Will you output all of the data below exactly, omitting the images?

##### Material provided

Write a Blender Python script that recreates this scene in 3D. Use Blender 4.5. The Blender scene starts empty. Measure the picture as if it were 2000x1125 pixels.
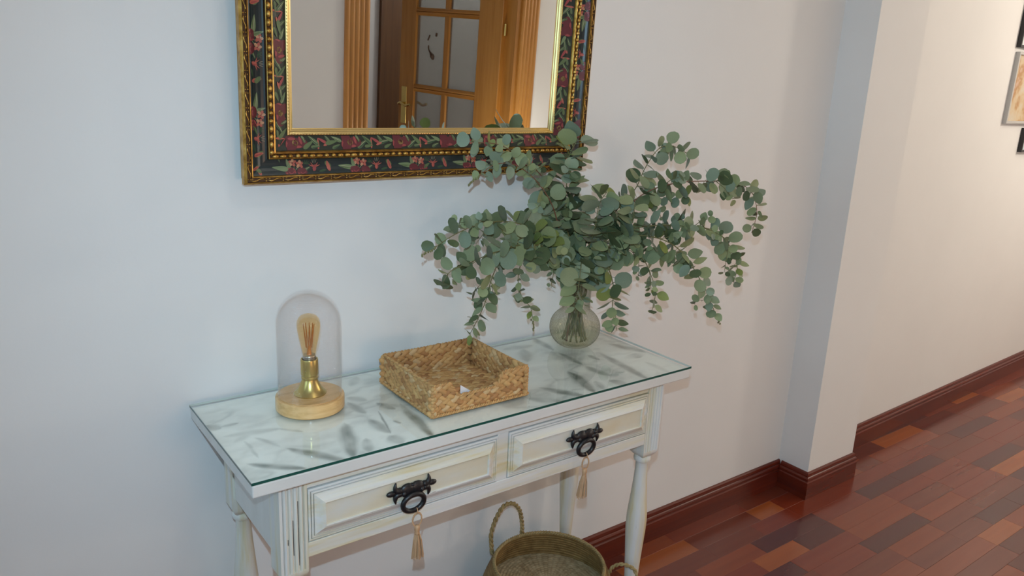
import bpy, bmesh, math, random
from mathutils import Vector, Matrix, Euler
random.seed(7)
R = math.radians
SC = bpy.context.scene
COL = SC.collection

# ------------------------------------------------------------ camera
def cam_axes(yaw, pitch, roll):
    f = Vector((math.sin(yaw)*math.cos(pitch), math.cos(yaw)*math.cos(pitch), math.sin(pitch)))
    r = Vector((math.cos(yaw), -math.sin(yaw), 0)); u = r.cross(f)
    c, s = math.cos(roll), math.sin(roll)
    return c*r+s*u, -s*r+c*u, f
CAM_LOC = Vector((-0.36096, -1.52918, 1.45020))
cr, cu, cf = cam_axes(0.647535, -0.263559, 0.045969)
cd = bpy.data.cameras.new('camera'); cam = bpy.data.objects.new('camera', cd); COL.objects.link(cam)
cd.sensor_width = 36.0; cd.lens = 1529.76/2000*36.0; cd.clip_start = 0.02
cam.matrix_world = Matrix(((cr.x, cu.x, -cf.x, CAM_LOC.x), (cr.y, cu.y, -cf.y, CAM_LOC.y), (cr.z, cu.z, -cf.z, CAM_LOC.z), (0, 0, 0, 1)))
SC.camera = cam

# ------------------------------------------------------------ world, lights, exposure
w = bpy.data.worlds.new('sky'); SC.world = w; w.use_nodes = True
w.node_tree.nodes['Background'].inputs[0].default_value = (0.62, 0.78, 1.0, 1)
w.node_tree.nodes['Background'].inputs[1].default_value = 1.0
SC.view_settings.view_transform = 'Standard'; SC.view_settings.look = 'None'
SC.view_settings.exposure = -0.06; SC.view_settings.gamma = 1.0; SC.view_settings.use_curve_mapping = False
SC.cycles.transparent_max_bounces = 32; SC.cycles.max_bounces = 10
SC.cycles.sample_clamp_indirect = 6.0

def light(name, typ, loc, energy, color, size=0.05, aim=None, **kw):
    d = bpy.data.lights.new(name, typ); o = bpy.data.objects.new(name, d); COL.objects.link(o)
    o.location = loc; d.energy = energy; d.color = color
    if typ == 'AREA': d.size = size
    else: d.shadow_soft_size = size
    for k, v in kw.items(): setattr(d, k, v)
    if aim is not None:
        o.rotation_euler = (Vector(aim)-Vector(loc)).to_track_quat('-Z', 'Y').to_euler()
    return o
# the camera's pop-up flash
light('camera_flash', 'SPOT', (-0.372, -1.53, 1.555), 51, (0.52, 0.80, 1.0), 0.007, aim=(1.0, 0.0, 0.78), spot_size=R(106), spot_blend=1.0)
# daylight through the window in the left wall
light('window_daylight', 'AREA', (-2.42, -1.0, 1.55), 19, (0.45, 0.78, 1.0), 1.4, aim=(0.0, -0.8, 1.3))
# small bulbs of the hallway ceiling lamp
for dx, dy in ((-0.12, 0.0), (0.12, 0.02), (0.0, 0.12), (0.02, -0.12)):
    light('ceiling_bulb', 'POINT', (0.55+dx, -1.05+dy, 2.38), 1.25, (1.0, 0.94, 0.86), 0.018)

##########

▶ _Solution to the problem_
Write a Blender Python script that recreates this scene in 3D. Use Blender 4.5. The Blender scene starts empty. Measure the picture as if it were 2000x1125 pixels.
import bpy, bmesh, math, random
from mathutils import Vector, Matrix, Euler
random.seed(7)
R = math.radians
SC = bpy.context.scene
COL = SC.collection

# ------------------------------------------------------------ camera
def cam_axes(yaw, pitch, roll):
    f = Vector((math.sin(yaw)*math.cos(pitch), math.cos(yaw)*math.cos(pitch), math.sin(pitch)))
    r = Vector((math.cos(yaw), -math.sin(yaw), 0)); u = r.cross(f)
    c, s = math.cos(roll), math.sin(roll)
    return c*r+s*u, -s*r+c*u, f
CAM_LOC = Vector((-0.36096, -1.52918, 1.45020))
cr, cu, cf = cam_axes(0.647535, -0.263559, 0.045969)
cd = bpy.data.cameras.new('camera'); cam = bpy.data.objects.new('camera', cd); COL.objects.link(cam)
cd.sensor_width = 36.0; cd.lens = 1529.76/2000*36.0; cd.clip_start = 0.02
cam.matrix_world = Matrix(((cr.x, cu.x, -cf.x, CAM_LOC.x), (cr.y, cu.y, -cf.y, CAM_LOC.y), (cr.z, cu.z, -cf.z, CAM_LOC.z), (0, 0, 0, 1)))
SC.camera = cam

# ------------------------------------------------------------ world, lights, exposure
w = bpy.data.worlds.new('sky'); SC.world = w; w.use_nodes = True
w.node_tree.nodes['Background'].inputs[0].default_value = (0.62, 0.78, 1.0, 1)
w.node_tree.nodes['Background'].inputs[1].default_value = 1.0
SC.view_settings.view_transform = 'Standard'; SC.view_settings.look = 'None'
SC.view_settings.exposure = -0.06; SC.view_settings.gamma = 1.0; SC.view_settings.use_curve_mapping = False
SC.cycles.transparent_max_bounces = 32; SC.cycles.max_bounces = 10
SC.cycles.sample_clamp_indirect = 6.0

def light(name, typ, loc, energy, color, size=0.05, aim=None, **kw):
    d = bpy.data.lights.new(name, typ); o = bpy.data.objects.new(name, d); COL.objects.link(o)
    o.location = loc; d.energy = energy; d.color = color
    if typ == 'AREA': d.size = size
    else: d.shadow_soft_size = size
    for k, v in kw.items(): setattr(d, k, v)
    if aim is not None:
        o.rotation_euler = (Vector(aim)-Vector(loc)).to_track_quat('-Z', 'Y').to_euler()
    return o
# the camera's pop-up flash
light('camera_flash', 'SPOT', (-0.372, -1.53, 1.555), 51, (0.52, 0.80, 1.0), 0.007, aim=(1.0, 0.0, 0.78), spot_size=R(106), spot_blend=1.0)
# daylight through the window in the left wall
light('window_daylight', 'AREA', (-2.42, -1.0, 1.55), 19, (0.45, 0.78, 1.0), 1.4, aim=(0.0, -0.8, 1.3))
# small bulbs of the hallway ceiling lamp
for dx, dy in ((-0.12, 0.0), (0.12, 0.02), (0.0, 0.12), (0.02, -0.12)):
    light('ceiling_bulb', 'POINT', (0.55+dx, -1.05+dy, 2.38), 1.25, (1.0, 0.94, 0.86), 0.018)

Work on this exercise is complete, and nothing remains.